_What to do_
Restate exactly the lines that run from the start of the records below to the line containing "SC.camera = camo", counting both ends, and nothing else; pictures stay out.

== Extracted entries

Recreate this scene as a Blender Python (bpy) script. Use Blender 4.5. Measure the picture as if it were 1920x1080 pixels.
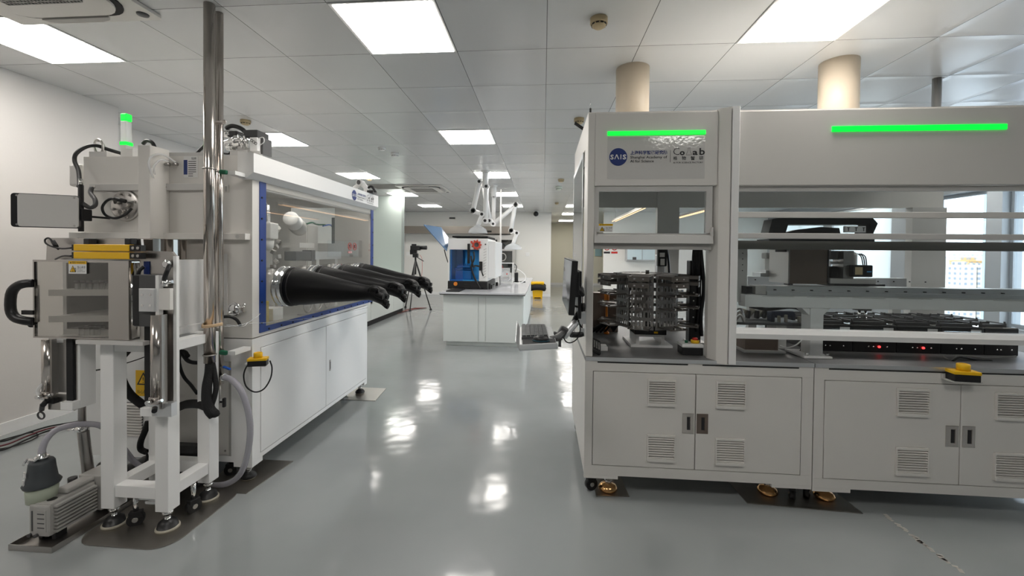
import bpy, bmesh, math, random
from mathutils import Vector, Matrix
random.seed(7)
SC = bpy.context.scene
for o in list(bpy.data.objects): bpy.data.objects.remove(o)
COL = SC.collection

# ---------------------------------------------------------------- camera
H = 1.41; CEIL = 2.765
FPX, YAW, PITCH, ROLL, PCX, PCY = 797.07, .0824, -.015, .0095, 952.58, 486.74
_w = Vector((-math.sin(YAW)*math.cos(PITCH), math.cos(YAW)*math.cos(PITCH), math.sin(PITCH)))
_r0 = Vector((math.cos(YAW), math.sin(YAW), 0)); _u0 = _r0.cross(_w)
_r = math.cos(ROLL)*_r0 + math.sin(ROLL)*_u0; _u = -math.sin(ROLL)*_r0 + math.cos(ROLL)*_u0
cam = bpy.data.cameras.new('camera'); camo = bpy.data.objects.new('camera', cam); COL.objects.link(camo)
camo.matrix_world = Matrix(((_r.x, _u.x, -_w.x, 0), (_r.y, _u.y, -_w.y, 0), (_r.z, _u.z, -_w.z, H), (0, 0, 0, 1)))
cam.sensor_width = 36; cam.lens = FPX/1920*36
cam.shift_x = (960-PCX)/1920; cam.shift_y = (PCY-540)/1920
cam.clip_start = .02; cam.clip_end = 2000
SC.camera = camo

def P(px, py, y=None, x=None, z=None):
    """world point on the plane y=.. / x=.. / z=.. that was measured at this photo position"""
    d = _r*((px-PCX)/FPX) + _u*((PCY-py)/FPX) + _w
    o = Vector((0, 0, H))
    t = (y-o.y)/d.y if y is not None else (x-o.x)/d.x if x is not None else (z-o.z)/d.z
    return o+d*t

# ---------------------------------------------------------------- world, exposure
W = bpy.data.worlds.new('sky'); SC.world = W; W.use_nodes = True
nt = W.node_tree; bg = nt.nodes['Background']
bg.inputs[0].default_value = (.80, .89, 1, 1); bg.inputs[1].default_value = 6.0
SC.view_settings.view_transform = 'Standard'; SC.view_settings.look = 'None'
SC.view_settings.exposure = 0.38; SC.view_settings.gamma = 1; SC.view_settings.use_curve_mapping = False
PANEL = 14.5       # radiance of the ceiling lights

# ---------------------------------------------------------------- materials
MATS = {}
def mat(name, col, rough=.5, metal=0, spec=.5, emit=0, ecol=None, alpha=1, trans=0, coat=0, noise=.04, bump=0, bscale=30, aniso=0, ior=1.45):
    if name in MATS: return MATS[name]
    m = bpy.data.materials.new(name); m.use_nodes = True; n = m.node_tree; b = n.nodes['Principled BSDF']
    b.inputs['Base Color'].default_value = (*col, 1)
    b.inputs['Roughness'].default_value = rough; b.inputs['Metallic'].default_value = metal
    b.inputs['Specular IOR Level'].default_value = spec; b.inputs['IOR'].default_value = ior
    b.inputs['Coat Weight'].default_value = coat; b.inputs['Coat Roughness'].default_value = .05
    b.inputs['Transmission Weight'].default_value = trans; b.inputs['Alpha'].default_value = alpha
    if emit:
        b.inputs['Emission Color'].default_value = (*(ecol or col), 1); b.inputs['Emission Strength'].default_value = emit
    tc = n.nodes.new('ShaderNodeTexCoord')
    if noise and not emit:
        t = n.nodes.new('ShaderNodeTexNoise'); t.inputs['Scale'].default_value = 6; t.inputs['Detail'].default_value = 3
        n.links.new(tc.outputs['Object'], t.inputs['Vector'])
        r = n.nodes.new('ShaderNodeMapRange'); r.inputs['To Min'].default_value = max(0, rough-noise); r.inputs['To Max'].default_value = min(1, rough+noise)
        n.links.new(t.outputs['Fac'], r.inputs['Value']); n.links.new(r.outputs[0], b.inputs['Roughness'])
    if bump:
        t = n.nodes.new('ShaderNodeTexNoise'); t.inputs['Scale'].default_value = bscale; t.inputs['Detail'].default_value = 2
        n.links.new(tc.outputs['Object'], t.inputs['Vector'])
        bp = n.nodes.new('ShaderNodeBump'); bp.inputs['Strength'].default_value = bump; bp.inputs['Distance'].default_value = .01
        n.links.new(t.outputs['Fac'], bp.inputs['Height']); n.links.new(bp.outputs[0], b.inputs['Normal'])
    MATS[name] = m
    return m
def glassmat(name, tint=(1, 1, 1), refl=.08, rough=.0):
    """thin window pane: clear straight-through light mixed with a mirror film"""
    m = bpy.data.materials.new(name); m.use_nodes = True; n = m.node_tree
    n.nodes.remove(n.nodes['Principled BSDF']); out = n.nodes['Material Output']
    t = n.nodes.new('ShaderNodeBsdfTransparent'); t.inputs[0].default_value = (*tint, 1)
    g = n.nodes.new('ShaderNodeBsdfGlossy'); g.inputs['Roughness'].default_value = rough
    f = n.nodes.new('ShaderNodeFresnel'); gm = n.nodes.new('ShaderNodeNewGeometry')
    io = n.nodes.new('ShaderNodeMapRange'); io.inputs['To Min'].default_value = 1.4; io.inputs['To Max'].default_value = 1/1.4
    n.links.new(gm.outputs['Backfacing'], io.inputs['Value']); n.links.new(io.outputs[0], f.inputs['IOR'])
    a = n.nodes.new('ShaderNodeMath'); a.operation = 'MULTIPLY_ADD'; a.inputs[1].default_value = 1.0; a.inputs[2].default_value = refl-.03
    n.links.new(f.outputs[0], a.inputs[0]); a.use_clamp = True
    mx = n.nodes.new('ShaderNodeMixShader'); n.links.new(a.outputs[0], mx.inputs[0])
    n.links.new(t.outputs[0], mx.inputs[1]); n.links.new(g.outputs[0], mx.inputs[2]); n.links.new(mx.outputs[0], out.inputs[0])
    MATS[name] = m
    return m
WHITE = mat('white_powder_coat', (.71, .69, .655), .38)
WHITE2 = mat('bright_white_coat', (.84, .84, .83), .35)
GREYP = mat('light_grey_coat', (.60, .59, .57), .4)
MIDG = mat('mid_grey_coat', (.42, .41, .39), .45)
DECK = mat('grey_metal_deck', (.19, .19, .19), .42, .3)
STEEL = mat('polished_steel', (.62, .57, .53), .16, 1, noise=.05)
MIRROR = mat('mirror_steel', (.50, .48, .46), .03, 1, noise=.015)
BRUSH = mat('brushed_steel', (.50, .48, .46), .32, 1, noise=.08)
FPLATE = mat('scuffed_steel_plate', (.36, .34, .31), .38, 1, noise=.14)
ALU = mat('anodised_aluminium', (.72, .73, .74), .3, .7)
CHROME = mat('chrome', (.8, .8, .8), .08, 1, noise=.02)
BRASS = mat('brass_foot', (.75, .42, .18), .2, 1)
BLACK = mat('black_plastic', (.012, .012, .013), .38)
BLACKM = mat('black_matte', (.01, .01, .011), .7)
RUBBER = mat('black_rubber', (.0015, .0015, .002), .46, spec=.28, bump=.25, bscale=14)
DARK = mat('dark_gap', (.02, .02, .022), .8)
DGREY = mat('dark_grey_plastic', (.07, .07, .072), .45)
BLUE = mat('blue_seal_frame', (.012, .045, .22), .4)
NAVY = mat('navy_print', (.01, .03, .17), .5)
YELL = mat('yellow_plastic', (.85, .50, .01), .4)
RED = mat('red_plastic', (.55, .03, .02), .35)
ORANGE = mat('orange_plastic', (.80, .25, .03), .4)
GREENP = mat('green_plastic', (.01, .12, .06), .4)
BLUEP = mat('blue_handle_plastic', (.01, .10, .5), .4)
CYAN = mat('cyan_blue_panel', (.05, .36, .78), .35)
LIDB = mat('smoky_blue_lid', (.10, .19, .33), .25)
CREAM = mat('cream_painted_duct', (.70, .60, .47), .42)
INK = mat('black_ink', (.015, .015, .018), .5)
WINK = mat('white_ink', (.85, .85, .85), .5)
PAPER = mat('white_label', (.75, .75, .74), .45)
GLED = mat('green_led', (.0, .5, .05), .4, emit=.85, ecol=(.0, 1, .05))
RLED = mat('red_led', (.9, .05, .05), .4, emit=3, ecol=(1, .03, .03))
PLAM = mat('light_diffuser', (1, 1, 1), .5, emit=PANEL, ecol=(1, .955, .90))
BENCHW = mat('bench_white', (.74, .78, .76), .4)
BENCHT = mat('bench_top_resin', (.62, .63, .66), .16)
PVC = mat('clear_pvc_hose', (.50, .49, .55), .22, alpha=.62, noise=0)
CLEARP = mat('clear_plastic', (.85, .87, .88), .12, alpha=.35, noise=0)
MILKY = mat('milky_plastic', (.48, .53, .42), .35, alpha=.85)
SLEEVE = mat('woven_cable_sleeve', (.010, .010, .011), .75, bump=.5, bscale=220)
GLASS = glassmat('clear_window_pane', (.93, .95, .95), .05)
GLASSG = glassmat('glovebox_window', (.90, .90, .89), .07)
GLASST = glassmat('tinted_side_pane', (.55, .57, .57), .12)
FROST = mat('frosted_green_glass', (.52, .59, .55), .5, spec=.4, noise=0)
BEIGE = mat('beige_detector', (.50, .40, .24), .5)
RING = mat('pale_rubber_ring', (.42, .39, .32), .6)
TAPE = mat('beige_masking_tape', (.62, .45, .28), .7)
COPPER = mat('brown_steel_panel', (.24, .19, .16), .32, .9)
SCREEN = mat('dark_screen', (.03, .032, .035), .12)

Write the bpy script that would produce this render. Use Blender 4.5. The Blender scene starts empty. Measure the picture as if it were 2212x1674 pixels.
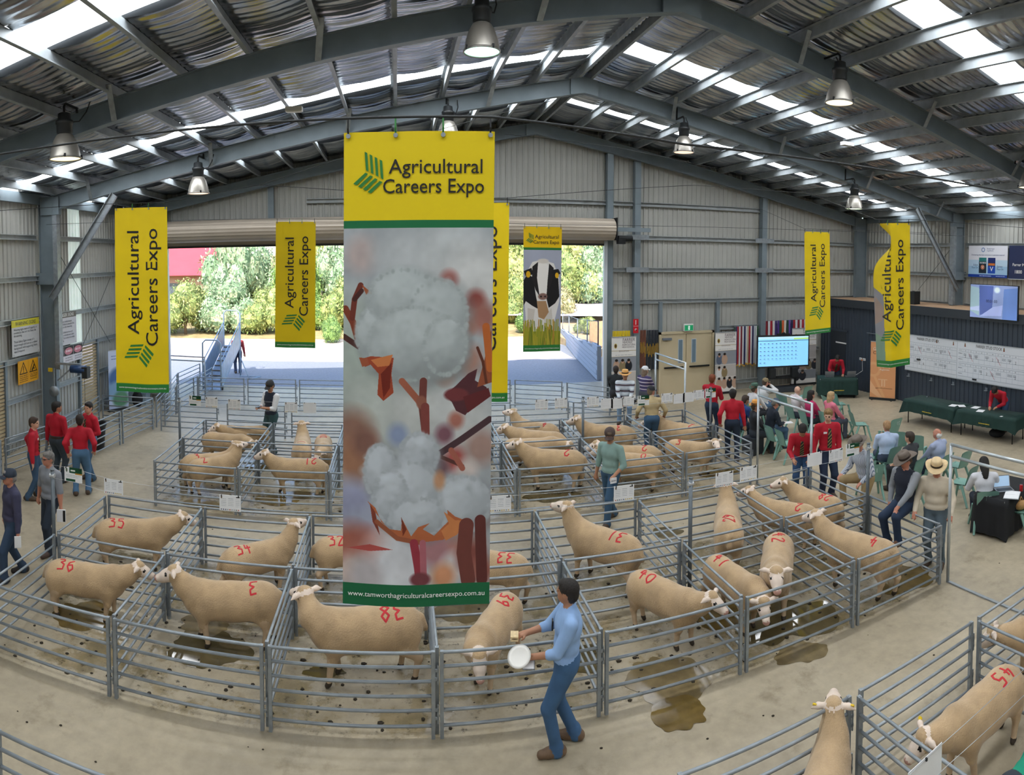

====

_Completed exercise_
Recreate this scene as a Blender Python (bpy) script. Use Blender 4.5. Measure the picture as if it were 1920x1080 pixels.
import bpy, bmesh, math, random
from mathutils import Vector, Matrix
random.seed(7)
SC = bpy.context.scene
for o in list(bpy.data.objects): bpy.data.objects.remove(o)
COL = SC.collection

# ---------------------------------------------------------------- camera
H = 1.41; CEIL = 2.765
FPX, YAW, PITCH, ROLL, PCX, PCY = 797.07, .0824, -.015, .0095, 952.58, 486.74
_w = Vector((-math.sin(YAW)*math.cos(PITCH), math.cos(YAW)*math.cos(PITCH), math.sin(PITCH)))
_r0 = Vector((math.cos(YAW), math.sin(YAW), 0)); _u0 = _r0.cross(_w)
_r = math.cos(ROLL)*_r0 + math.sin(ROLL)*_u0; _u = -math.sin(ROLL)*_r0 + math.cos(ROLL)*_u0
cam = bpy.data.cameras.new('camera'); camo = bpy.data.objects.new('camera', cam); COL.objects.link(camo)
camo.matrix_world = Matrix(((_r.x, _u.x, -_w.x, 0), (_r.y, _u.y, -_w.y, 0), (_r.z, _u.z, -_w.z, H), (0, 0, 0, 1)))
cam.sensor_width = 36; cam.lens = FPX/1920*36
cam.shift_x = (960-PCX)/1920; cam.shift_y = (PCY-540)/1920
cam.clip_start = .02; cam.clip_end = 2000
SC.camera = camo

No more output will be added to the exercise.